ここでふと疑問に思うのが、「1人5万円」という超高級寿司店の料金設定だ。
なぜそんなに高いのか。2月に「新装版 ビジュアル図解 食品工場のしくみ」(同文舘出版)を上梓する食品安全教育研究所代表の河岸宏和氏に聞いた。
「まず考えていただきたいのが人件費。長年修業を積んできた親方の年収を1000万円と仮定すると、月収は約80万円。1カ月の営業日が20日間なら、1日4万円。カウンターで親方が相手にできるのは1日せいぜい10人ですから、客1人に対して4000円。建物にも同等のコストがかかり、座っただけで8000円かかる計算になります」
確かに、予約の取れない超人気店の大将には「寿司ドリーム」を体現してほしいもの。河岸氏が次に挙げるのは、食材の廃棄率の高さだ。

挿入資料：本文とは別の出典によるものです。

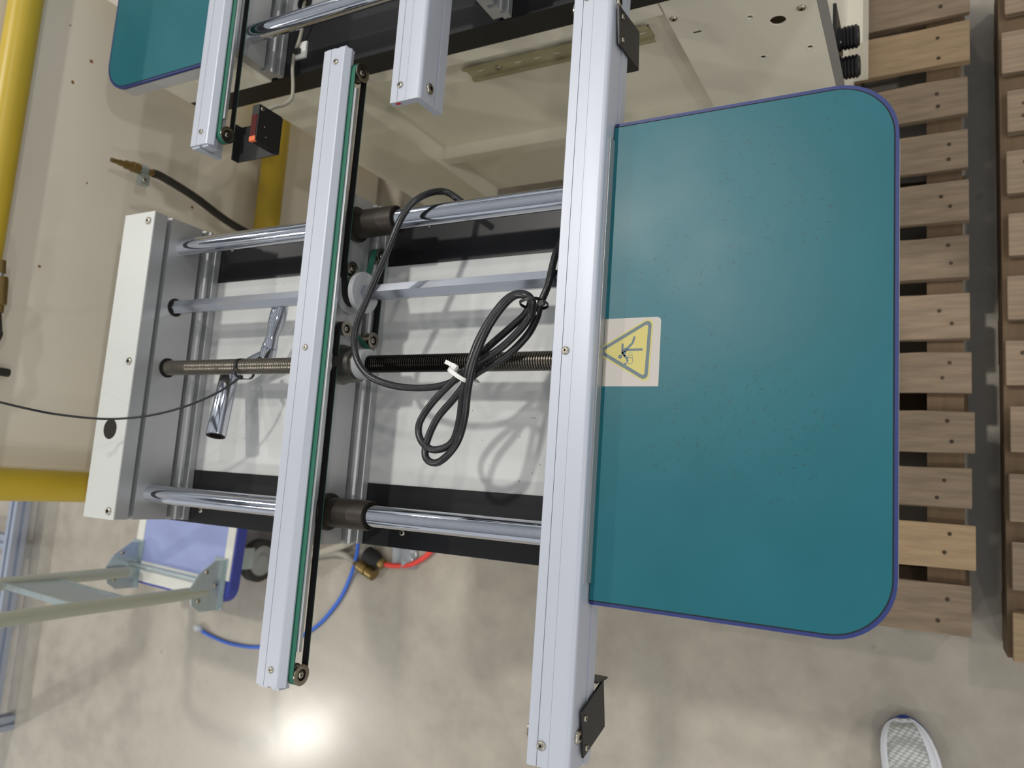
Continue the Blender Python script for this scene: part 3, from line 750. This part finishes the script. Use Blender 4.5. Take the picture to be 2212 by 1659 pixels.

「米を炊きあげて酢飯にしてから1時間経ったものは廃棄しますし、熟成ネタを扱う際には、外側の変色した部分を除いて、キレイな部位だけを使います。おまかせを基本としても、追加でかんぴょう巻きやしめ鯖を注文されて、『ありません』とは言えない。客の目が届かないところにも食材のロス、つまりお金や人の手がかかっているんです」
ネタに鮮度抜群の極上素材を使うのは当たり前。さらにいつ注文が入るかわからないネタも用意するとなれば、日々の食材コストは相当な額に上るだろう。
「高級店に入ったらカウンターをよく見てほしいですね。職人がかんなで仕上げた立派な白木が使われていますから。美しい木目と水を吸わないというのが特徴で、このメンテナンスにもお金がかかりますし、『座って3万円』というのは妥当な金額。土地代の高い銀座の最高級店で5万円というのも納得できます」(河岸氏)
1皿100円台の回転寿司はさておき、1万円以下で食べられる大衆店と、その3倍以上の料金を取る高級店はどこが違うのか。
「やはり握り。例えば同じネタ、同じ米を使っても、その道30年の職人と素人に毛が生えたような人とでは味がまったく違う」
河岸氏はこう前置きして、その魅力を語る。
「シャリが温かいというのが重要なポイントで、一粒一粒が潰れることなく、寿司の形を保っていながら、口に入れるとサラッとほぐれて、ネタと混ざり合う。これがプロの握りですよ。甘えびの握りはあまりに繊細で、寿司下駄などに置かずに職人の手から客の手へと供されますし、軍艦巻きではないウニやイクラの握りで素材の味が堪能できるのも高級店の醍醐味です」
人生一度は大奮発して味わいたいものだ。